Although you cannot predict your financial future, it might be a good idea to compare the federal deferment and forbearance options to those offered by the prospective private lender.

Interest Rates

One of the most compelling reasons to refinance with a private lender is to secure a lower interest that can save you hundreds or even thousands of dollars in interest charges over the life of your loan. If you can pay you loan off within a few years and have good credit or a co-signor with good credit, you will qualify for the lowest fixed or variable interest rate.

Private loan rates increase as the repayment period is extended. With federal consolidation loans, the interest rate is the same regardless of the loan length.

This is because the Department of Education uses a weighted average of all the federal loans you plan to consolidate. Your new interest rate will be slightly higher than your current federal loan interest rates because the average interest rate is rounded up to the nearest one-eighth percentage point (0.125%), you essentially “break even” regarding your new federal interest rate.

No matter how you consolidate you consolidate a federal loan through the federal government, your rate will not go below what it actually is now. Simply because they use the weighted average for all consolidation loans.

This will not save you money if you are on track to repay your loan early or already have low-interest rates, but, it can be the cheaper option than refinancing with a private lender if you need more than 10 years to repay the balance and can also qualify for an income-based repayment plan. As the highest fixed interest rates from private lenders can be as a high as 8% and your federal loans might have a weighted average of 6.8%, consolidating with a federal lender is the better option in this instance.

Is the Loss of Federal Benefits Worth It?

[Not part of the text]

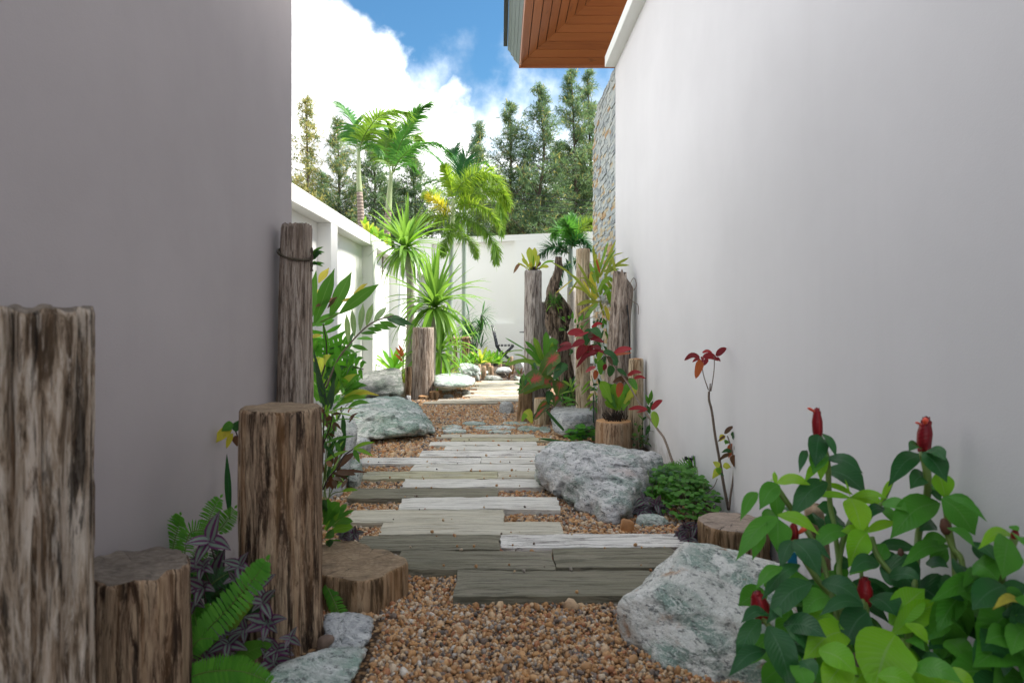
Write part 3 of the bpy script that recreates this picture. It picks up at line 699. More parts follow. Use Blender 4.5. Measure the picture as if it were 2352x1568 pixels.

The key difference between refinancing with a private lender and applying for a federal Direct Consolidation Loan is the loss of income-based repayment and forgiveness options. Borrowers that are pursuing refinancing to get the lowest interest rate possible and do not plan on using these benefits might benefit more from private refinancing. Although, those wanting “peace of mind” of having those options available will be able to have a similar interest rate using the federal consolidation program as they currently pay on their existing federal loans.